Mike, I'll wait to see what your experiments show with the sleeve material before I buy the dynel fabric by the yard. I'm not really interested in a material that I cant smooth out on the edges though, I don't like the protruding skid plates, everything needs to be smooth and fair. I'm afraid I'd have to sand through those edges anyway but I'll wait to see what you find out. Not having to cut strips or messing with frayed edges sounds appealing, and I'm sure the sleeve material already acts like bias cut cloth, so it should conform to the stems quite well.
Mark, I have high hopes that using the hard roller (repeatedly) atop peel ply will knock down the folded edges of that Dynel sleeve to near flush invisibility. The selvage edge in tapes stands very tall (and kinda sharp) once epoxied without peel ply compression; with the hard roller that selvage edge vanishes.
I am likewise thinking the sleeve will be bias woven, which should help it conform to a vee and stem curve.
The annoying thing about trying to get this stuff to fair in with the stems is that when you sand into it or use a scraper on it, then put a layer of epoxy over it, the fabric expands out again and is all rough. Varnish or paint doesn't seem to do the same thing. The dynel does wear through eventually. My real world experience is that 4 months of daily usage in abrasive shield rock conditions with frequent landings for portages will take the xynole out.
Not to keep singing the praises of Dynel fabric, and I have never worked with Xynole, but once the Dynel is epoxy saturated and peel ply compressed it never expands or swells again, even with 60 grit RO sanding and epoxy recoating.
I know from the skid plate materials test that 5oz Dynel saturates thoroughly and completely from top to bottom. The thicker/heavier materials in that test- 8oz E-glass, kevlar felt, kevlar tape, even thick carbon fiber – revealed resin starvation on the bottom. (Photos post #21. The underside of the kevlar felt, which was the most horribly resin starved, Post 16)
http://www.canoetripping.net/forums...late-test-materials-impact-resistance-results
If you go with the Dynel fabric or Dynel sleeve as skid plate material I’ll be curious about the durability on shield rock compared to Xynole.
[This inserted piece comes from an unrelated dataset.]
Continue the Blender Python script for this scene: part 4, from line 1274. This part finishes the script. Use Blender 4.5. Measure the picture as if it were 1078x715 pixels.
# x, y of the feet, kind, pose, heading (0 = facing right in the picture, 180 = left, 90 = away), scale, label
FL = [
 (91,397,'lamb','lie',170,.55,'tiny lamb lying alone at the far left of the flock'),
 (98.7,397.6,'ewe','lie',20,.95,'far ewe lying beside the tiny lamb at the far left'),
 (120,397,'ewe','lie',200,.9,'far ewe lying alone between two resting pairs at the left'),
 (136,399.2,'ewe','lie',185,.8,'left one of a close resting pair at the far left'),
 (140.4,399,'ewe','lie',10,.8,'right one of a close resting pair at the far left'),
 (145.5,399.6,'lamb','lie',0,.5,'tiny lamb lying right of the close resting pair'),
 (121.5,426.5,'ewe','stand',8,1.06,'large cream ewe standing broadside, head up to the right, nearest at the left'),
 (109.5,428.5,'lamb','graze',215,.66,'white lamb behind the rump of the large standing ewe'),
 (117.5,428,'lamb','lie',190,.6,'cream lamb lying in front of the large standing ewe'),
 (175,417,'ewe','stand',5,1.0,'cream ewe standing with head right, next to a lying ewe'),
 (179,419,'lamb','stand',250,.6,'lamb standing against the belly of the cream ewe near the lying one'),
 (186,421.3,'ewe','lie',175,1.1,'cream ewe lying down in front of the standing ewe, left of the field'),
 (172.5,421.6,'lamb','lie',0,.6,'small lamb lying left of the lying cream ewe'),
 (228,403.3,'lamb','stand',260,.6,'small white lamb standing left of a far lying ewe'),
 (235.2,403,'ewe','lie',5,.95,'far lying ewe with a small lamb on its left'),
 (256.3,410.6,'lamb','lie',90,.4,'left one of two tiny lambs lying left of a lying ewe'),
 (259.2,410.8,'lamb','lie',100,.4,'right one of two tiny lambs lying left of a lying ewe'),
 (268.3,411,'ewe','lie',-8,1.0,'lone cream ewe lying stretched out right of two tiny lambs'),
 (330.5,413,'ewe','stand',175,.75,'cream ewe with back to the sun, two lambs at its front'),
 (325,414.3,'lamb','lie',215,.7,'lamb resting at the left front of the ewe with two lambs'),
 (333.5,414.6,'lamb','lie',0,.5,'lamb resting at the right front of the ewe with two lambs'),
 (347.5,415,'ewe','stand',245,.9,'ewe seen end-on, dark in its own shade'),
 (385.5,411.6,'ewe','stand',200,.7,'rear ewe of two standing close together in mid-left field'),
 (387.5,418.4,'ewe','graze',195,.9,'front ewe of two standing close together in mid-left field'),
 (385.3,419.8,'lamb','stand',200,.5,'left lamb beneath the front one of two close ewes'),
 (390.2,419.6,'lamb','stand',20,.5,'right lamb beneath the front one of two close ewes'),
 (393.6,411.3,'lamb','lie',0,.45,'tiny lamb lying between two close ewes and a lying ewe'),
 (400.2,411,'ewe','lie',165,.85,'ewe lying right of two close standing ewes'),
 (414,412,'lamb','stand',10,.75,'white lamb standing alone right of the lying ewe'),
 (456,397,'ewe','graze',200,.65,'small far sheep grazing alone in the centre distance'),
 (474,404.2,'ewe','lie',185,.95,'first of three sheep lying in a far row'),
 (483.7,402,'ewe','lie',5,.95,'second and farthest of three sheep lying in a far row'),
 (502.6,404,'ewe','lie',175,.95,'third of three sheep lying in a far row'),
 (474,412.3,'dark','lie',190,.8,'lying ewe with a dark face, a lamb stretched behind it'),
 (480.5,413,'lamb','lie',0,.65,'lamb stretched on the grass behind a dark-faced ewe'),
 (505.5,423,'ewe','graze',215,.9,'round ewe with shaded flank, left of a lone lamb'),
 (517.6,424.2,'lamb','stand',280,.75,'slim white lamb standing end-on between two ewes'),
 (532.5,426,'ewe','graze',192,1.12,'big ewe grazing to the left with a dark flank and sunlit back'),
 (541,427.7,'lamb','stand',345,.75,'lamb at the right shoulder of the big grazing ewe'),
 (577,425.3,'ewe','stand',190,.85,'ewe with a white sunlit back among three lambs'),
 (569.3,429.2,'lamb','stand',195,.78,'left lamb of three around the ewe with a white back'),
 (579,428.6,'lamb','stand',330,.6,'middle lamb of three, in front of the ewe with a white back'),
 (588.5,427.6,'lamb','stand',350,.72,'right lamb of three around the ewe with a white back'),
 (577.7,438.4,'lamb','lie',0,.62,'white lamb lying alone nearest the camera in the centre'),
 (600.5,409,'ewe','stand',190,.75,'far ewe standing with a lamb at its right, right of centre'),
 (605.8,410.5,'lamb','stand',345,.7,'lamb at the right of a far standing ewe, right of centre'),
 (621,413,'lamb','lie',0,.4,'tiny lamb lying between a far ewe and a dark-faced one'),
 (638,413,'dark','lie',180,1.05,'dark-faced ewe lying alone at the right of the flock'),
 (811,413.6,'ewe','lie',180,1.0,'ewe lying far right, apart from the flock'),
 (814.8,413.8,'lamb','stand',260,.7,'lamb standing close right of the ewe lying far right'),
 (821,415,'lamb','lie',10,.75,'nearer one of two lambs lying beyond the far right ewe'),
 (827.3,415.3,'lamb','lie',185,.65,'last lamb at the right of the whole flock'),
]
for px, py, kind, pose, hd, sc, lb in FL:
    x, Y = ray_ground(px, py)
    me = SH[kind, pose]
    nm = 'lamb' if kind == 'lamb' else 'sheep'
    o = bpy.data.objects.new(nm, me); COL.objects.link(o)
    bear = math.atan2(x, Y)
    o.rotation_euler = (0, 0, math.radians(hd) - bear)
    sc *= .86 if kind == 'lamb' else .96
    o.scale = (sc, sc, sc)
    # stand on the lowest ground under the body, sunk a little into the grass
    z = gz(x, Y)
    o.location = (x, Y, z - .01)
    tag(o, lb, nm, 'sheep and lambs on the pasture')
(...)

If I am happy with the result on a decked canoe or two it
will be going on those sea kayaks this spring, and that will be another acid test.
Doing a long vee skid plate or full vee bottom would be much easier with a linear material that doesn’t fray along the edges. And at $1 a yard laying down very long strips the sleeve would be as cost effective as buying a yard of Dynel fabric and cutting it into thin strips; one yard of 54” Dynel = $10. Ten yards of Dynel sleeve = $10
Jeeze Louise I hope it works. I am so psyched to try using the Dynel sleeve that I’m taking the four canoes currently EX-Poxy curing in the shop outside in a couple of days and in hopes of a short delivery time on the order of Dynel sleeve.
Psyched, and I’d rather do epoxy and paint work before the dead of winter when it gets more costly to keep the shop toasty warm at least overnight.